Epaphras told Paul that the community of believers in Colossae was strong and growing, but that it was also threatened by some of the same influences Paul had needed to correct elsewhere. The Colossians were mostly Gentiles, but like the Galatians they were being pressured to be circumcised, keep kosher and observe the Sabbath and other Jewish holy days. Some of them, like the Corinthians, were priding themselves on having visions and getting secret spiritual knowledge. Many apparently also thought that harsh treatment of the body would somehow liberate their spirits. Paul recognized that in all these ways they were trying to add something to the complete salvation theyʼd already received when they believed in Jesus. So he wrote them a letter whose basic message is, “When youʼve got Messiah Jesus, youʼve got it all!”
Paul begins this letter by laying the foundation he needs to make this point. Since the Colossians donʼt know him personally, Paul introduces himself as a co-worker of their friend Epaphras. He explains that theyʼre always in his prayers and says how grateful he is for their faith. He then reminds them of the message theyʼve believed, particularly stressing that the Son of God has made everything, that he rules over everything and that heʼs reconciling everything to God. From a Roman prison cell Paul writes that the Son is the firstborn over all creation, and all things, including thrones or powers or rulers or authorities, were created through him and for him. The true power in the world is not on Caesarʼs throne, but is found in the Messiahʼs cross.

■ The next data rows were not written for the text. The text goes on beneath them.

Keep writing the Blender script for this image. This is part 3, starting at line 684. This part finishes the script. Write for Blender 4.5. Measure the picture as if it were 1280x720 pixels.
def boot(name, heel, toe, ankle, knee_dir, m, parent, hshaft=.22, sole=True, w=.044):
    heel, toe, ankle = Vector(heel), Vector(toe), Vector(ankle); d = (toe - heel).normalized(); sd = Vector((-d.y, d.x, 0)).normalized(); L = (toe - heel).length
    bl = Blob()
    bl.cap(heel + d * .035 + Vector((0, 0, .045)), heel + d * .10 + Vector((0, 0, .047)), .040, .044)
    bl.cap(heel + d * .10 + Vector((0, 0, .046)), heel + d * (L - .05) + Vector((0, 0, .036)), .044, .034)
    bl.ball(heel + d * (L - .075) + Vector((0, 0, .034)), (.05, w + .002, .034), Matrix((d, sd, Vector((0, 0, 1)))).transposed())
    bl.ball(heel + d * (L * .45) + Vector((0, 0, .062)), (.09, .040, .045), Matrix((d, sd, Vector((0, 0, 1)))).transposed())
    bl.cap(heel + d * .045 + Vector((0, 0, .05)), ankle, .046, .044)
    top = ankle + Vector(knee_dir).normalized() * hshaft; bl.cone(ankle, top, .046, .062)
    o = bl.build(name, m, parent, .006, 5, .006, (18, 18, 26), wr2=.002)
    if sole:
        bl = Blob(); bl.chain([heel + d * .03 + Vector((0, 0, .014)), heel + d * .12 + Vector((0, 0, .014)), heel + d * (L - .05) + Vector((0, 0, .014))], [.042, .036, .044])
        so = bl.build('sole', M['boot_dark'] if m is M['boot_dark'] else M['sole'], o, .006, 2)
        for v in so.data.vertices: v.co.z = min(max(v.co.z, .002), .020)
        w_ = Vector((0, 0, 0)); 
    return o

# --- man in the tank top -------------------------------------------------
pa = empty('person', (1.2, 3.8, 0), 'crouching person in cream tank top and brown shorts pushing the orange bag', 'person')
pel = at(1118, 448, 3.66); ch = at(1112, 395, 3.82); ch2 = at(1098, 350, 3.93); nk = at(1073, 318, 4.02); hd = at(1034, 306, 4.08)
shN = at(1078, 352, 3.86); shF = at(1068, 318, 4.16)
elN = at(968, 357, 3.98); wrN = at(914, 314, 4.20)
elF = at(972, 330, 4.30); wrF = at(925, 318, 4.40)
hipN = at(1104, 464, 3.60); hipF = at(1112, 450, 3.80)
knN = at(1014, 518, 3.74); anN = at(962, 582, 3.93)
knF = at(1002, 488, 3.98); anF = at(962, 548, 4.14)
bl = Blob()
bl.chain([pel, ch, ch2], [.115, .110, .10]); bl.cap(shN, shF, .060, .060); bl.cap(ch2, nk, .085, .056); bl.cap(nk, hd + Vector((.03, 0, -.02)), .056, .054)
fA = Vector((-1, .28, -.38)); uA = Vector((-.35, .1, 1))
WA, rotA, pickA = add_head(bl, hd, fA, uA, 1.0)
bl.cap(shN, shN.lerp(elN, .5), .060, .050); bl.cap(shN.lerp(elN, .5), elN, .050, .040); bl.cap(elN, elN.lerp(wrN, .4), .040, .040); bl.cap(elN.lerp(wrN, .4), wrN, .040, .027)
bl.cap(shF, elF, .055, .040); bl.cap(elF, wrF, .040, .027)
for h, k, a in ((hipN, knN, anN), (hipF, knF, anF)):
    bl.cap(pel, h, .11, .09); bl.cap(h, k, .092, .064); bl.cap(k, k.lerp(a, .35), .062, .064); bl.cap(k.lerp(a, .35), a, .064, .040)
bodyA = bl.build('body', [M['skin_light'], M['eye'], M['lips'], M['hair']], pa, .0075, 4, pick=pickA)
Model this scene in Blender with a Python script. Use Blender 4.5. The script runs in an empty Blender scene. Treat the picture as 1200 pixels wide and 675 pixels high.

Paul explains that his own struggles and exertions are for their sake and for the sake of others like them, to bring them to spiritual maturity. He then challenges the Colossians to live their faith to the fullest. This means not trying to add anything to what Jesus has already done for them, but rather recognizing that they already have everything they need in Jesus himself. Paul encourages them to see themselves as people whoʼve entered into a new kind of life, in which their personal character and community relationships will be transformed. He also stresses the watchful, prayerful attitude the community should have as it seeks to bring the message about Jesus to others.
In closing, Paul introduces Tychicus, whoʼs carrying this letter to the believers in Colossae. He also describes his other messenger, the former runaway slave Onesimus (see p. 1665), as a faithful and dear brother, hoping the community will welcome him back as a fellow believer. He sends greetings from their friend Epaphras, and alerts the church that another of his co-workers, Mark, may be coming to them soon. He exhorts their leader, Archippus, to persevere in his duties. In this way Paul, even in his imprisonment, continues to direct the work of bringing the good news about Jesus to the Gentiles. He proclaims the empowering and liberating truth for the nations that Here there is no Gentile or Jew, circumcised or uncircumcised, barbarian, Scythian, slave or free, but Christ is all, and is in all.